• **Task description**
All pictures are to be skipped; retype only the lines from the top of the entries through the line with "sc.view_settings.view_transform = 'Standard';", both included.

-- -- --

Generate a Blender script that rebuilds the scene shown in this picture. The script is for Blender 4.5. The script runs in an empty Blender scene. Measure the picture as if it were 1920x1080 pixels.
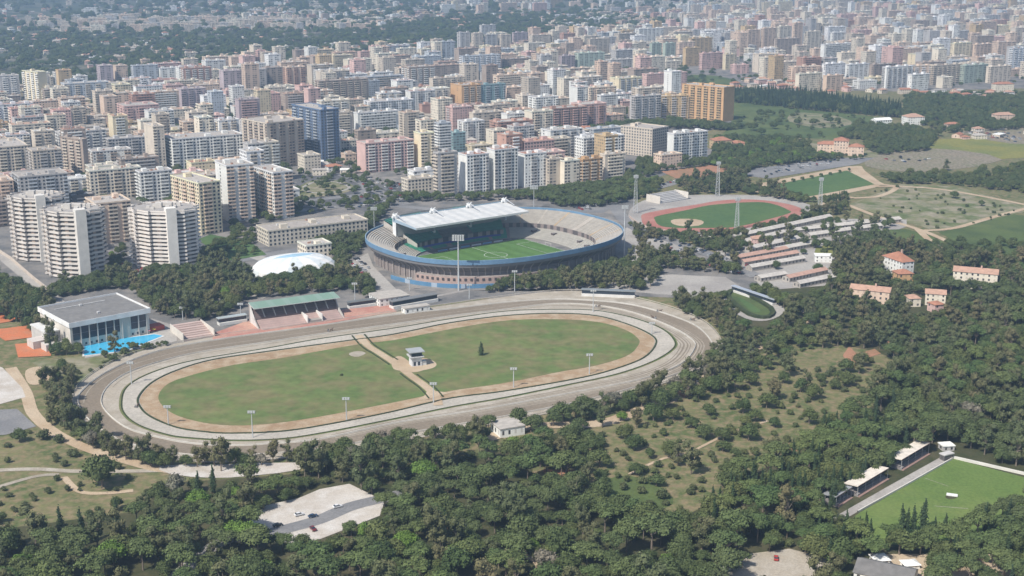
import bpy, math, random
import numpy as np
from mathutils import Vector, Matrix
from mathutils.geometry import tessellate_polygon
R = math.radians
sc = bpy.context.scene
# ---------------------------------------------------------------- camera, sky, sun, exposure
CAM_H, PITCH, FPX = 245.0, R(14.9), 2500.0          # metres above ground, tilt down, focal length in 1920-wide pixels
cd = bpy.data.cameras.new('camera'); cam = bpy.data.objects.new('camera', cd); sc.collection.objects.link(cam)
cam.location = (0, 0, CAM_H); cam.rotation_euler = (math.pi/2 - PITCH, 0, 0)
cd.sensor_width = 36; cd.lens = FPX/1920*36; cd.clip_start = 1; cd.clip_end = 40000
sc.camera = cam
SUN_EL = R(50); SUN_DIR = Vector((-0.66*math.cos(SUN_EL), -0.75*math.cos(SUN_EL), math.sin(SUN_EL))).normalized()
w = bpy.data.worlds.new('World'); sc.world = w; w.use_nodes = True
nt = w.node_tree; bg = nt.nodes['Background']; sky = nt.nodes.new('ShaderNodeTexSky')
sky.sky_type = 'NISHITA'; sky.sun_disc = False; sky.sun_elevation = SUN_EL
sky.sun_rotation = math.atan2(SUN_DIR.x, SUN_DIR.y); sky.altitude = 250; sky.dust_density = 2.0; sky.air_density = 1.0
nt.links.new(sky.outputs[0], bg.inputs[0]); bg.inputs[1].default_value = 0.095
sl = bpy.data.lights.new('sun', 'SUN'); sl.energy = 4.0; sl.angle = R(0.6); sl.color = (1, 0.945, 0.86)
so = bpy.data.objects.new('sun', sl); sc.collection.objects.link(so); so.rotation_euler = SUN_DIR.to_track_quat('Z', 'Y').to_euler()
sc.view_settings.view_transform = 'Standard'; sc.view_settings.look = 'None'; sc.view_settings.exposure = 0.45
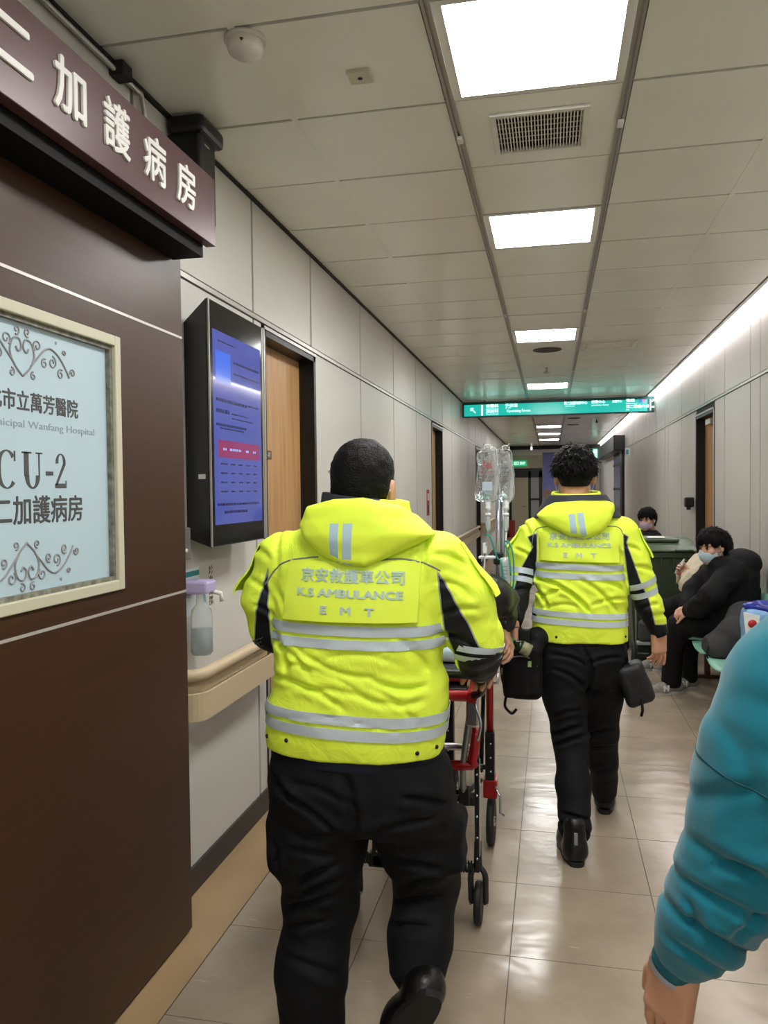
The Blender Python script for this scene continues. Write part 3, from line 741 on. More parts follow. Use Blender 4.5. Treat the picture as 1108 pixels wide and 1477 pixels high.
def folds(P, amp, s, off=0., warp=.0):
    Q = P
    if warp: Q = P+warp*np.stack([vn(P, 4, 3+off), vn(P, 4, 9+off), vn(P, 4, 17+off)], 1)
    a = vn(Q, s, off); return amp*(1-2*np.abs(a)*2.2)
def creases(P, L, ymax=9., sc=1.):
    """cloth creases: each a soft valley with a ridge beside it, seen from the back"""
    x, z = P[:, 0], P[:, 2]; wob = .012*vn(P, 9, 1); d = 0
    for (xa, za, xb, zb, A, w_) in L:
        ex, ez = xb-xa, zb-za; l = math.hypot(ex, ez); ux, uz = ex/l, ez/l
        u = (x-xa)*ux+(z-za)*uz; s = (x-xa)*-uz+(z-za)*ux+wob-.10*l*(4*(u/l)*(1-u/l))
        tp = np.clip(u/l*3.5+.35, 0, 1)*np.clip((1-u/l)*3.5+.35, 0, 1)
        d = d+sc*A*tp*(np.exp(-(s/(w_*.55))**2)-.55*np.exp(-((s-w_*1.25)/(w_*.8))**2)-.45*np.exp(-((s+w_*1.25)/(w_*.9))**2))
    return np.where(P[:, 1] < ymax, d, 0)
def poly2(x, z, poly):
    """signed distance to a 2D polygon, negative inside"""
    p = np.array(poly, float); n = len(p); d = np.full(x.shape, 1e9); ins = np.zeros(x.shape, bool)
    for i in range(n):
        a, b = p[i], p[(i+1) % n]; e = b-a; wx, wz = x-a[0], z-a[1]
        h = np.clip((wx*e[0]+wz*e[1])/max(e@e, 1e-12), 0, 1)
        d = np.minimum(d, np.hypot(wx-h*e[0], wz-h*e[1]))
        c = ((a[1] > z) != (b[1] > z)) & (x < (b[0]-a[0])*(z-a[1])/((b[1]-a[1]) or 1e-12)+a[0]); ins ^= c
    return np.where(ins, -d, d)
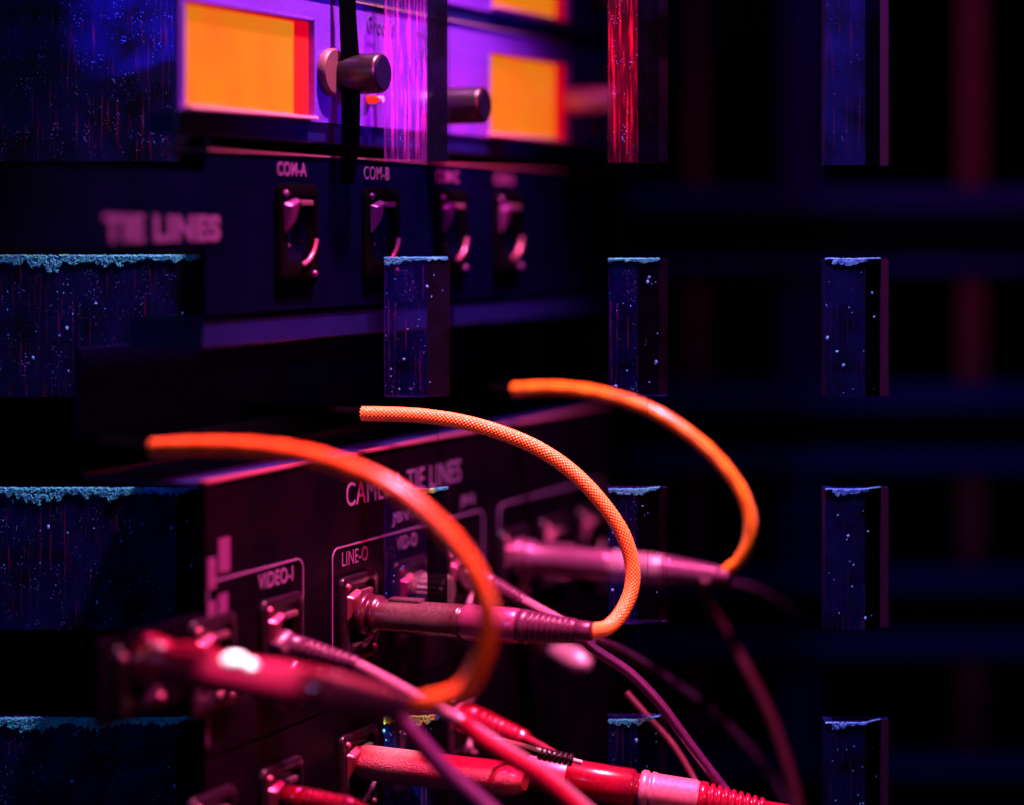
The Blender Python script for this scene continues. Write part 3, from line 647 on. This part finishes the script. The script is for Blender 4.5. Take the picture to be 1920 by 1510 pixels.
# ------------------------------------------------------------------ columns of weathered blocks
YB = 0.772
def wx(px, Y=YB): return (px - 960) / FPX * Y
def wz(py, Y=YB): return -(py - HOR) / FPX * Y
COLS = [
 ('wide leftmost column of dark scratched blocks with frosty teal tops', (-14, 331, 380, 392), False, [(-70, 303), (480, 745), (916, 1181), (1347, 1570)]),
 ('half clear column of scratched blocks standing in front of the lettered panel', (720, 801, 838, 842), True, [(-70, 303), (484, 745), (918, 1181), (1343, 1570)]),
 ('narrow dark column of blocks right of the orange windows', (1141, 1196, 1238, 1254), True, [(-70, 305), (486, 745), (918, 1171), (1350, 1570)]),
 ('narrow blue speckled column of blocks nearest the right edge', (1548, 1622, 1655, 1671), False, [(-70, 310), (486, 745), (918, 1182), (1356, 1570)]),
]
for ci, (label, (xl, xr, xs, xf), clear, rows) in enumerate(COLS):
    t = thing('block_column', label, 'column', (wx((xl + xf) / 2), YB, wz(1570)), 0, 'columns of weathered blocks')
    dy = 0.0055; xlw, xrw, xsw, xfw = map(wx, (xl, xr, xs, xf))
    for ri, (y0, y1) in enumerate(rows):
        z1, z0 = wz(y0), wz(y1); tw = random.uniform(-.0003, .0003)
        nx = max(4, int((xrw - xlw) / .0009)); topz = []; botz = []
        a = MB()
        # front face with a slightly chipped top edge
        for k in range(nx + 1):
            x = xlw + (xrw - xlw) * k / nx
            topz.append(z1 - abs(random.gauss(0, .00022))); botz.append(z0 + abs(random.gauss(0, .00008)))
        xsn = [xlw + (xrw - xlw) * k / nx for k in range(nx + 1)]
        fv = [(x, YB, b) for x, b in zip(xsn, botz)] + [(x, YB, b) for x, b in zip(xsn, topz)]
        a.add(fv, [[k, k + 1, nx + 2 + k, nx + 1 + k] for k in range(nx)], 0)
        a.add([(xrw, YB, botz[-1]), (xsw, YB + dy, z0), (xsw, YB + dy, z1), (xrw, YB, topz[-1])], [[0, 1, 2, 3]], 1)
        a.add([(xsw, YB + dy, z0), (xfw, YB + dy, z0), (xfw, YB + dy, z1), (xsw, YB + dy, z1)], [[0, 1, 2, 3]], 2)
        yb = YB + 0.0098
        a.add([(xfw, YB + dy, z0), (xfw, yb, z0), (xfw, yb, z1), (xfw, YB + dy, z1)], [[0, 1, 2, 3]], 1)
        a.add([(xlw, YB, z0), (xlw, yb, z0), (xlw, yb, z1), (xlw, YB, z1)], [[0, 1, 2, 3]], 0)
        if not clear: a.add([(xlw, yb, z0), (xfw, yb, z0), (xfw, yb, z1), (xlw, yb, z1)], [[0, 1, 2, 3]], 1)
        for z, zz in ((z1, topz), (z0, botz)):
            lp = [(x, YB, q) for x, q in zip(xsn, zz)] + [(xsw, YB + dy, z), (xfw, YB + dy, z), (xfw, yb, z), (xlw, yb, z)]
            a.add(lp, [list(range(len(lp)))], 0)
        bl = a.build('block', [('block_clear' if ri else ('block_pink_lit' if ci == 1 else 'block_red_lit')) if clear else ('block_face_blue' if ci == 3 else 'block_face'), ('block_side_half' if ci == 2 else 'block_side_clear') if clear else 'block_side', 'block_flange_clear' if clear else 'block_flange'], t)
        if ri == 0: continue
        # frosty crust: little grains clinging to the top of the front face
        dn = [random.uniform(.45, 1.25) for _ in range(400)]; g = MB(); w = xsw - xlw; cnt = int(w / 0.0760 * 3000) + 80
        big = 0.0050 if ci == 0 else (0.0042 if (ci == 1 and ri == 3) else 0.0024)
        lm = (ci == 1 and ri >= 2)
        for k in range(cnt):
            x = random.uniform(xlw, xsw - (0 if ci else .001)); f = (x - xlw) / w
            u_ = (x + 1) * 900; dep = big * (dn[int(u_) % 400] * (1 - u_ % 1) + dn[(int(u_) + 1) % 400] * (u_ % 1)) * (0.9 + .3 * math.sin(x * 260 + ri)) * (1 - 0.75 * f * f)
            if ci == 3: dep *= 1.0 if .12 < f < .75 else .1
            dz = random.random() ** 1.1 * abs(dep); r_ = random.uniform(.00016, .0004) * (1 if ci else 1.35)
            yy = YB if x < xrw else YB + dy * (x - xrw) / (xsw - xrw)
            mi = 0
            if lm and f < .8: mi = 2
            elif ci == 3 or (ci == 0 and ri == 2 and f > .72) or random.random() < .10: mi = 1
            c = Vector((x, yy - r_ * .3, z1 - dz + .0002)); q = r_
            g.add([c + Vector(v) * q for v in ((1, 0, 0), (0, 1, 0), (-1, 0, 0), (0, -1, 0), (.2, -.3, 1), (-.2, -.3, -1))],
                  [[0, 1, 4], [1, 2, 4], [2, 3, 4], [3, 0, 4], [1, 0, 5], [2, 1, 5], [3, 2, 5], [0, 3, 5]], mi)
        g.build('frost_crust', ['crust', 'crust_blue', 'crust_lime'], bl, kind='stuff')
        # pale flecks stuck on the face
        g = MB()
        for k in range(26 if ci == 0 else 14):
            x = random.uniform(xlw, xsw); z = random.uniform(z0 + .001, z1 - .004); r_ = random.choice([.00018, .00025, .0003, .0006])
            yy = YB if x < xrw else YB + dy * (x - xrw) / (xsw - xrw)
            g.ball((x, yy, z), r_, 6, 0, (1, .4, random.uniform(.8, 1.8)))
        g.build('paint_flecks', 'crust_blue', bl, kind='stuff')
    xm = wx((xr + xs) / 2); mb = MB(); mb.tube([Vector((xm, YB + .0075, wz(1570))), Vector((xm, YB + .0075, wz(-70)))], .00010, 6); mb.build('thread', 'matte_black', t)

# ------------------------------------------------------------------ blurred lattice far behind on the right
YR = 1.30
rl = thing('rear_lattice', 'blurred dark lattice of blue rails and red posts far behind on the right', 'lattice', (wx(1600, YR), YR, wz(1620, YR)))
def rbox(x0, x1, y0, y1, m, name, dy0=0.0, dy1=0.02):
    mb = MB(); X0, X1, Z1, Z0 = wx(x0, YR), wx(x1, YR), wz(y0, YR), wz(y1, YR)
    mb.prism([(X0, YR + dy0, Z0), (X1, YR + dy0, Z0), (X1, YR + dy1, Z0), (X0, YR + dy1, Z0)], [(X0, YR + dy0, Z1), (X1, YR + dy0, Z1), (X1, YR + dy1, Z1), (X0, YR + dy1, Z1)])
    return mb.build(name, m, rl, .001)
for y0, y1 in ((350, 396), (484, 512), (720, 770), (844, 884), (1068, 1110), (1188, 1232), (1420, 1460), (1530, 1570)): rbox(1180, 2060, y0, y1, 'rear_navy', 'rail')
for y0, y1 in ((397, 483), (771, 843), (1111, 1187), (1461, 1529)): rbox(1180, 2060, y0, y1, 'black', 'shelf_board', 0.006, 0.02)
for x0, x1, m in ((1288, 1335, 'rear_red'), (1470, 1548, 'rear_navy'), (1812, 1862, 'rear_red')): rbox(x0, x1, -120, 1620, m, 'post', .021, .03)
wall = MB(); wall.prism([(-1.6, 1.9, -0.9), (1.9, 1.9, -0.9), (1.9, 1.92, -0.9), (-1.6, 1.92, -0.9)], [(-1.6, 1.9, 0.7), (1.9, 1.9, 0.7), (1.9, 1.92, 0.7), (-1.6, 1.92, 0.7)])
o = wall.build('rear_wall', 'black'); o['kind'] = 'structure'
fl = MB(); fl.prism([(-1.6, 0.2, -0.42), (1.9, 0.2, -0.42), (1.9, 1.89, -0.42), (-1.6, 1.89, -0.42)], [(-1.6, 0.2, -0.40), (1.9, 0.2, -0.40), (1.9, 1.89, -0.40), (-1.6, 1.89, -0.40)])
o = fl.build('floor', 'black'); o['kind'] = 'structure'

# ------------------------------------------------------------------ added small lamps: stripes on the block columns, glints on latch and crust
SPOTS = [
 ('added_blue_spot',   'SPOT', (-0.02, 0.50, 0.14), P(292, 20, YB), 16.0, (0.12, 0.05, 1.0), 0.004, 12, 0.6),
 ('added_pink_spot',   'SPOT', (0.06, 0.50, 0.14), P(762, 130, YB), 14.0, (1.0, 0.04, 0.7), 0.004, 9, 0.5),
 ('added_crimson_spot','SPOT', (0.20, 0.52, 0.14), P(1160, 130, YB), 16.0, (1.0, 0.005, 0.06), 0.004, 11, 0.9),
 ('added_glint_spot', 'SPOT', (-0.06, 0.50, 0.30), P(450, 1240, 0.62), 45.0, (1.0, 0.85, 0.95), 0.004, 5, 0.5),  # added to whiten the chrome latch
 ('added_pale_spot', 'SPOT', (0.0, 0.62, 0.26), P(770, 1340, 0.770), 40.0, (0.9, 1.0, 0.8), 0.004, 4.5, 0.8),  # added to brighten the lime crust
]
for a in SPOTS: lamp(*a)
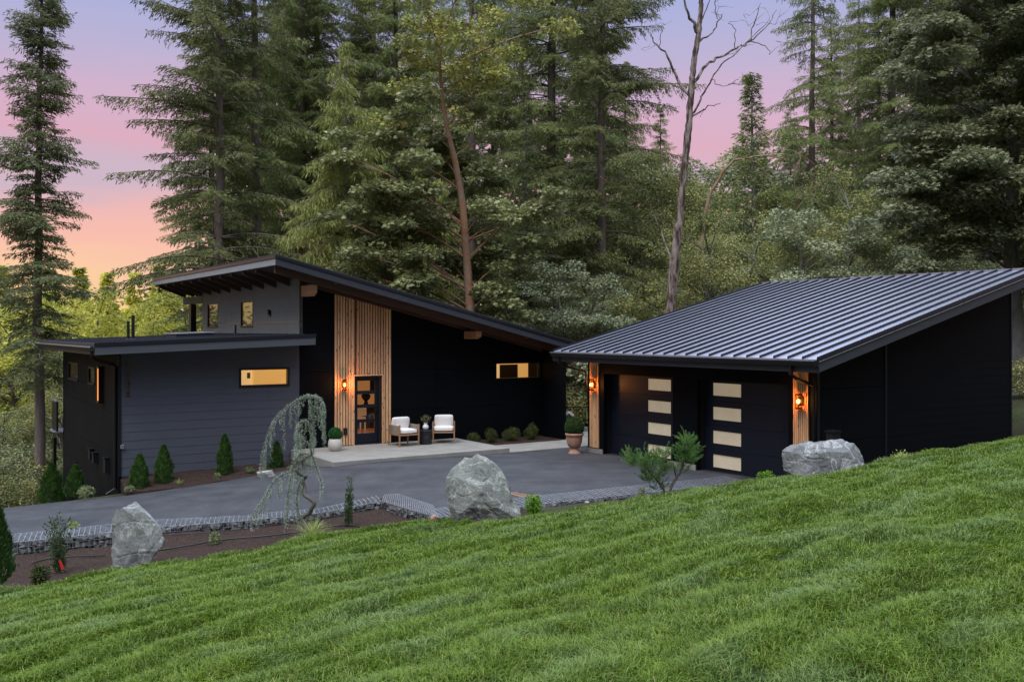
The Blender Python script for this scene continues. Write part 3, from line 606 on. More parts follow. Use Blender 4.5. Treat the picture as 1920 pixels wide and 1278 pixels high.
# cedar slats round the door
z_b = -.0
slats = MB(); backp = MB(); ws = .0955; tA, tB = -.663, 1.302; n_s = 21; pitch = (tB-tA)/n_s; wslat = pitch*.64
for i in range(n_s):
    a = tA+i*pitch; c = a+wslat; mid = (a+c)/2; top = rz(mid)-.21; dpt = -.048-.004*(i % 3)
    z0 = .02 if not (door[0]-.05 < mid < door[1]+.05) else door[3]+.05
    if c < door[0] and c > door[0]-.055: c = door[0]-.052
    if c < a+.012: continue
    if door[0]-.05 < a < door[0]+.0 or door[0]-.05 < c < door[0]+.0: c = min(c, door[0]-.052)
    slats.hexa([(a, dpt, z0), (c, dpt, z0), (c, -.012, z0), (a, -.012, z0), (a, dpt, top), (c, dpt, top), (c, -.012, top), (a, -.012, top)])
slats.build('slat_cladding', 'cedar', house)
b = MB(); front_wall(b, -.011, .008, [tA-.01, tB+.01], [0, 6], [(door[0]-.01, door[1]+.01, -.1, door[3]+.01)], ztop=lambda a: rz(a)-.2); b.build('backing_board', 'cedar_back', house)
b = MB(); b.box(door[0]-.045, door[0]-.004, -.062, -.012, 0, door[3]+.045); b.box(door[1]+.004, door[1]+.045, -.062, -.012, 0, door[3]+.045); b.box(door[0]-.003, door[1]+.003, -.062, -.012, door[3]+.004, door[3]+.045); b.build('door_trim', 'cedar', house)
# front door: frame, leaf, four lites
L0, L1 = .10, .865; sD = .07
b = MB(); b.box(.003, L0-.004, 0, .13, 0, 2.18); b.box(L1+.004, .962, 0, .13, 0, 2.18); b.box(L0-.004, L1+.004, 0, .13, 2.125, 2.18); b.build('door_frame', 'trim_black', house)
lites = [(1.71, 2.03), (1.27, 1.60), (.80, 1.165), (.345, .70)]; la, lb = .155, .765
leaf = MB(); front_wall(leaf, sD, .045, [L0, L1], [.02, 2.12], [(la, lb, z0, z1) for z0, z1 in lites]); dr = leaf.build('door', 'door_navy', house)
for z0, z1 in lites: g = MB(); g.box(la, lb, sD+.02, sD+.028, z0, z1); g.build('pane', 'glass', dr)
b = MB(); b.box(.80, .845, sD-.03, sD, .95, 1.2); b.tube([(.825, sD-.03, 1.1), (.825, sD-.07, 1.1), (.74, sD-.07, 1.1)], .012, 8); b.build('handle', 'metal_black', dr)
b = MB(); b.box(.0, .96, -.06, .12, .0, .018); b.build('threshold', 'drip_edge', house)
# hall behind the door
b = MB(); b.box(-1.6, 8.1, 8.0, 8.1, 0, 2.75); b.build('hall_wall', 'lit_hall', house)
b = MB(); b.box(-1.7, -1.6, .2, 8, 0, 4.4); b.build('side_wall', 'lit_hall', house)
b = MB(); b.box(-1.6, 8.1, .2, 8, -.03, -.005); b.build('hall_floor', 'lit_floor', house)
b = MB(); b.box(4.25, 5.6, 7.93, 7.97, 1.05, 2.6); b.build('reflection_panel', 'room_dark', house)  # dark panel standing in for the reflection in the top door lite
b = MB(); b.box(1.75, 3.5, 4.4, 5.2, .74, .80); b.box(2.1, 2.9, 4.55, 5.05, 0, .739); b.build('dining_table', 'room_dark', house)
b = MB(); b.lathe([(.05, 0), (.09, .08), (.06, .2), (.16, .32), (.18, .42), (.08, .5)], 10, c=(2.62, 4.8, .80)); b.build('table_plant', 'room_dark', house)
for q in (1.72, 2.72):
    b = MB(); b.box(q, q+.46, 3.85, 4.3, .42, .50); b.box(q, q+.46, 3.80, 3.85, .55, .95)
    for dx in (0, .42):
        for dy in (0, .4): b.box(q+dx, q+dx+.04, 3.86+dy, 3.9+dy, 0, .42)
    b.build('dining_chair', 'lit_chair', house)
# small device panel by the door
t, z = fac(646, 807); b = MB(); b.box(t-.06, t+.06, -.085, -.05, z-.13, z+.09); b.build('outlet_cover', 'trim_black', house)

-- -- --

• **Task output**
Generate a Blender script that rebuilds the scene shown in this picture. The script is for Blender 4.5. The script runs in an empty Blender scene. Measure the picture as if it were 1920x1080 pixels.
import bpy, math, random
import numpy as np
from mathutils import Vector, Matrix
from mathutils.geometry import tessellate_polygon
R = math.radians
sc = bpy.context.scene
# ---------------------------------------------------------------- camera, sky, sun, exposure
CAM_H, PITCH, FPX = 245.0, R(14.9), 2500.0          # metres above ground, tilt down, focal length in 1920-wide pixels
cd = bpy.data.cameras.new('camera'); cam = bpy.data.objects.new('camera', cd); sc.collection.objects.link(cam)
cam.location = (0, 0, CAM_H); cam.rotation_euler = (math.pi/2 - PITCH, 0, 0)
cd.sensor_width = 36; cd.lens = FPX/1920*36; cd.clip_start = 1; cd.clip_end = 40000
sc.camera = cam
SUN_EL = R(50); SUN_DIR = Vector((-0.66*math.cos(SUN_EL), -0.75*math.cos(SUN_EL), math.sin(SUN_EL))).normalized()
w = bpy.data.worlds.new('World'); sc.world = w; w.use_nodes = True
nt = w.node_tree; bg = nt.nodes['Background']; sky = nt.nodes.new('ShaderNodeTexSky')
sky.sky_type = 'NISHITA'; sky.sun_disc = False; sky.sun_elevation = SUN_EL
sky.sun_rotation = math.atan2(SUN_DIR.x, SUN_DIR.y); sky.altitude = 250; sky.dust_density = 2.0; sky.air_density = 1.0
nt.links.new(sky.outputs[0], bg.inputs[0]); bg.inputs[1].default_value = 0.095
sl = bpy.data.lights.new('sun', 'SUN'); sl.energy = 4.0; sl.angle = R(0.6); sl.color = (1, 0.945, 0.86)
so = bpy.data.objects.new('sun', sl); sc.collection.objects.link(so); so.rotation_euler = SUN_DIR.to_track_quat('Z', 'Y').to_euler()
sc.view_settings.view_transform = 'Standard'; sc.view_settings.look = 'None'; sc.view_settings.exposure = 0.45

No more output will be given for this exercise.